>> Start
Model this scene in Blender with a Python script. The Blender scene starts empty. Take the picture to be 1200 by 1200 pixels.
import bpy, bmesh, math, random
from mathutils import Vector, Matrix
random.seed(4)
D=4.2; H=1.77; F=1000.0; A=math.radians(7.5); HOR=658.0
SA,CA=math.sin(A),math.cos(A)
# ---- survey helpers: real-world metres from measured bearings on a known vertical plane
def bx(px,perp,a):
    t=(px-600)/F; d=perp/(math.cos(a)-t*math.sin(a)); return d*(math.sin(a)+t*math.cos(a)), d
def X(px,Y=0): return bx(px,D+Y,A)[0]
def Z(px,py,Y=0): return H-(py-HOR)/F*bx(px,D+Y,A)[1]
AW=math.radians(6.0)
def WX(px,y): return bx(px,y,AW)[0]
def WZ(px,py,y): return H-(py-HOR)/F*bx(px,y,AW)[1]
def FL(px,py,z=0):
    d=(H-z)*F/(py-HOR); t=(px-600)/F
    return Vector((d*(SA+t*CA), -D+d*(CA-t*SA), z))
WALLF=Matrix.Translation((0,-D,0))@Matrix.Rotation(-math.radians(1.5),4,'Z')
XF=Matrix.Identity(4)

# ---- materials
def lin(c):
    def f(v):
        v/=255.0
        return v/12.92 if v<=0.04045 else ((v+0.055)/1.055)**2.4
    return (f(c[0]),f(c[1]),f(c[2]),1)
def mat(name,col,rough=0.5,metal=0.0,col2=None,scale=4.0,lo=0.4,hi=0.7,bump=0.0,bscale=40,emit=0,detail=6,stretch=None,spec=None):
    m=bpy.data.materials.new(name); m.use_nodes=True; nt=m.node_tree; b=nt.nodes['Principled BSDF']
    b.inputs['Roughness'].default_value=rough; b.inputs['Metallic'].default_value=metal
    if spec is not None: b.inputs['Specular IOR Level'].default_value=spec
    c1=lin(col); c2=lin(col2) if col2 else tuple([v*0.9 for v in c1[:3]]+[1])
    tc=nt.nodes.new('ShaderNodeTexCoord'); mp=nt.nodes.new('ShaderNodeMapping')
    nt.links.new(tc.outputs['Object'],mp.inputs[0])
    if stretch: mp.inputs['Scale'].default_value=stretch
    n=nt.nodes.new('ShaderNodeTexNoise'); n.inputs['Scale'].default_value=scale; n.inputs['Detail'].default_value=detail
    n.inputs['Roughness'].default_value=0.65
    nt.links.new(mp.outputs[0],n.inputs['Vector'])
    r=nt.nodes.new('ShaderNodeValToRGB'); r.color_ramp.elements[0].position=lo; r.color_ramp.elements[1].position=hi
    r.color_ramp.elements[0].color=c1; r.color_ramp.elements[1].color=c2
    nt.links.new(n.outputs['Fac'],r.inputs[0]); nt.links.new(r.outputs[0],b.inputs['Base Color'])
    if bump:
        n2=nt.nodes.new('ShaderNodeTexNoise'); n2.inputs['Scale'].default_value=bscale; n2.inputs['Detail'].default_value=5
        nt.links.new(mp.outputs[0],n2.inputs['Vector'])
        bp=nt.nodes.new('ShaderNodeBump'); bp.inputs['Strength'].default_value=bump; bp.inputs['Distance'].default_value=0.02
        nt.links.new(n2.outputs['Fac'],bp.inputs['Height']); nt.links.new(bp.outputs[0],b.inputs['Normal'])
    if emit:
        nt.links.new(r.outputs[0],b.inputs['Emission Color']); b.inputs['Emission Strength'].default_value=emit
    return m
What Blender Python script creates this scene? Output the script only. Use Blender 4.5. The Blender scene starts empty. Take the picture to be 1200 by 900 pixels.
>> End
All of the data must be returned exactly.

Model this scene in Blender with a Python script. The Blender scene starts empty. Take the picture to be 1200 by 1200 pixels.
import bpy, bmesh, math, random
from mathutils import Vector, Matrix
random.seed(4)
D=4.2; H=1.77; F=1000.0; A=math.radians(7.5); HOR=658.0
SA,CA=math.sin(A),math.cos(A)
# ---- survey helpers: real-world metres from measured bearings on a known vertical plane
def bx(px,perp,a):
    t=(px-600)/F; d=perp/(math.cos(a)-t*math.sin(a)); return d*(math.sin(a)+t*math.cos(a)), d
def X(px,Y=0): return bx(px,D+Y,A)[0]
def Z(px,py,Y=0): return H-(py-HOR)/F*bx(px,D+Y,A)[1]
AW=math.radians(6.0)
def WX(px,y): return bx(px,y,AW)[0]
def WZ(px,py,y): return H-(py-HOR)/F*bx(px,y,AW)[1]
def FL(px,py,z=0):
    d=(H-z)*F/(py-HOR); t=(px-600)/F
    return Vector((d*(SA+t*CA), -D+d*(CA-t*SA), z))
WALLF=Matrix.Translation((0,-D,0))@Matrix.Rotation(-math.radians(1.5),4,'Z')
XF=Matrix.Identity(4)

# ---- materials
def lin(c):
    def f(v):
        v/=255.0
        return v/12.92 if v<=0.04045 else ((v+0.055)/1.055)**2.4
    return (f(c[0]),f(c[1]),f(c[2]),1)
def mat(name,col,rough=0.5,metal=0.0,col2=None,scale=4.0,lo=0.4,hi=0.7,bump=0.0,bscale=40,emit=0,detail=6,stretch=None,spec=None):
    m=bpy.data.materials.new(name); m.use_nodes=True; nt=m.node_tree; b=nt.nodes['Principled BSDF']
    b.inputs['Roughness'].default_value=rough; b.inputs['Metallic'].default_value=metal
    if spec is not None: b.inputs['Specular IOR Level'].default_value=spec
    c1=lin(col); c2=lin(col2) if col2 else tuple([v*0.9 for v in c1[:3]]+[1])
    tc=nt.nodes.new('ShaderNodeTexCoord'); mp=nt.nodes.new('ShaderNodeMapping')
    nt.links.new(tc.outputs['Object'],mp.inputs[0])
    if stretch: mp.inputs['Scale'].default_value=stretch
    n=nt.nodes.new('ShaderNodeTexNoise'); n.inputs['Scale'].default_value=scale; n.inputs['Detail'].default_value=detail
    n.inputs['Roughness'].default_value=0.65
    nt.links.new(mp.outputs[0],n.inputs['Vector'])
    r=nt.nodes.new('ShaderNodeValToRGB'); r.color_ramp.elements[0].position=lo; r.color_ramp.elements[1].position=hi
    r.color_ramp.elements[0].color=c1; r.color_ramp.elements[1].color=c2
    nt.links.new(n.outputs['Fac'],r.inputs[0]); nt.links.new(r.outputs[0],b.inputs['Base Color'])
    if bump:
        n2=nt.nodes.new('ShaderNodeTexNoise'); n2.inputs['Scale'].default_value=bscale; n2.inputs['Detail'].default_value=5
        nt.links.new(mp.outputs[0],n2.inputs['Vector'])
        bp=nt.nodes.new('ShaderNodeBump'); bp.inputs['Strength'].default_value=bump; bp.inputs['Distance'].default_value=0.02
        nt.links.new(n2.outputs['Fac'],bp.inputs['Height']); nt.links.new(bp.outputs[0],b.inputs['Normal'])
    if emit:
        nt.links.new(r.outputs[0],b.inputs['Emission Color']); b.inputs['Emission Strength'].default_value=emit
    return m
What Blender Python script creates this scene? Output the script only. Use Blender 4.5. The Blender scene starts empty. Take the picture to be 1200 by 900 pixels.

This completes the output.